We acknowledge upfront that we are under-representing the population in the U.S. That’s a fact. Basically, there is no guarantee that we will capture every single Iranian-American in America. But we envision that over time people will add last names for us to research. If people gain trust in our system, they will say, ‘My last name was not there, but I can volunteer another last name.’ By definition, we will always be underrepresenting the population in America. People spell their name differently when they come to America, sometimes they modify it to make it Americanized, etc.

Is your focus on contribution or success? And how do you define the terms?

We are not focused on success. We are focused on contribution. Our definition is anyone who is active in a field and is working, who is making a contribution. We also want to distinguish between accomplishment and contribution. For example, someone who gets a degree has accomplished something. Whatever their profession is, we don’t care. They can be a firefighter, a schoolteacher, an attorney or a CEO. Anyone who is making a living in their profession is making a contribution by definition, because someone is willing to pay them money to do something and, therefore, it must be worth something.

How do you alleviate concerns about data secrecy, hacking, or the government requesting the data?

First, there is no legal basis for the government to ask for it. If the fear is that by doing this, we would be providing information to the government, and that the government would come and hack our system, okay, [then] there is a fear there.

That’s why we are employing security experts to make sure that does not happen.

Having said that, it is also very naïve of us to think that the NSA [National Security Agency], the Immigration and Naturalization Service, the FBI [Federal Bureau of Investigation] and all of these other organizations don’t have access to this information. The Immigration and Naturalization Service automatically knows anyone who has emigrated from Iran. For them to figure out what [these people] are doing – I don’t know what value that has for them, but yes, they can figure that out.

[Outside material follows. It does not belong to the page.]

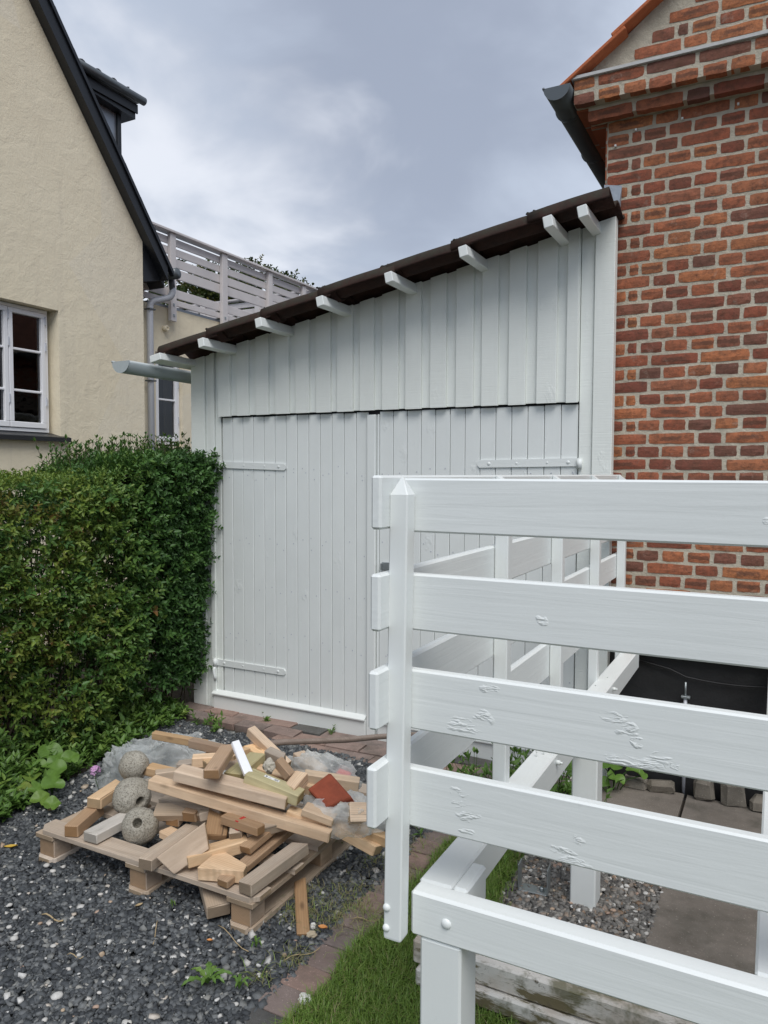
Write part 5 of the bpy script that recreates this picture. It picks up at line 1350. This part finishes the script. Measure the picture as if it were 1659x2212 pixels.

We are not doing anything that the government can’t do. We developed this with one software engineer. They probably already have this data. But we are not going to make any of this data public, because it would be against the privacy of those individuals. We want to be a trusted source of the information. The names in the database are not public. We are just presenting numbers. The names will never be presented to anybody. They are anonymous. If I say there are 9,000 physicians, I will never – we will never – publish the names of those physicians.